I have a simple html form. its a trouble logging in page, two radio buttons, one for forgot password, and another for forgot username. When user click one of the radio buttons, a small form appears below the option and then he can proceed further. I have just written the username part. and have written a small function for it, but its not really working properly, in fact, its not working at all.

I have checked the jquery selector, the form #usernamedrop does hide, but the if statement is not working properly.

$(document).ready(function(e){
    $("#usernamedrop").hide();
    $("#usernameradio").change(function(e){
        if($("#usernameradio").checked){
            $("#usernamedrop").show();
        }else {
            $("#usernamedrop").hide();
        }
    });
});

The html is the following:

<body>
<div id="logindiv">
<h1>What is the problem?</h1>
    <div>
        <div class="formentry">
            <input type="radio" name="troublekind" id="usernameradio" value="username">
            <label for="usernameradio">I forgot my username</label>
        </div>
        <div class="formentry">
            <input type="radio" name="troublekind" id="passwordradio" value="password">
            <label for="passwordradio">I forgot my password</label>
        </div>
    </div>
    <form id="usernamedrop">
        <h2>Please Enter</h2>
        <div class="formentry">
            <label for="dateofbirth">Date Of Birth</label><input type="date" name="dateofbirth" id="dateofbirth">
        </div>
        <div class="formentry">
             <label for="placeofbirth">Place Of Birth</label><input type="text" name="placeofbirth" id="placeofbirth">
        </div>
        <input type="submit" name="submitusernamedrop" value="Submit">
    </form>
</div>

Answer 1

You are mixing Vanialla JS and jQuery. $("#usernameradio") is a jQuery object and it doesn't have checked property.

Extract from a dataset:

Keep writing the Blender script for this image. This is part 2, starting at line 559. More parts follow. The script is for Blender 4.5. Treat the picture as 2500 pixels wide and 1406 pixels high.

You can get checked property using multiple ways:

1. this.checked; , Simple and best way
2. $(this).is(':checked');
3. $(this).prop('checked');

Use

$("#usernameradio").change(function(e){
    if(this.checked){
        $("#usernamedrop").show();
    }else {
        $("#usernamedrop").hide();
    }
});

Answer 2

Try

$("#usernameradio").change(function(e){
     if($(this).prop('checked')){
         $("#usernamedrop").show();
     }else {
         $("#usernamedrop").hide();
     }
 });

I use .prop to check if property has value or not prop('checked') returns true if the radio is checked.

Answer 3

The property checked is on the DOM element, not the jQuery collection. this refers to the element, so you can do this.checked or $(this).prop('checked') . Finally, you can also use toggle , which takes a "switch" to hide or show the element:

$("#usernameradio").change(function(){
    $("#usernamedrop").toggle(!this.checked);
});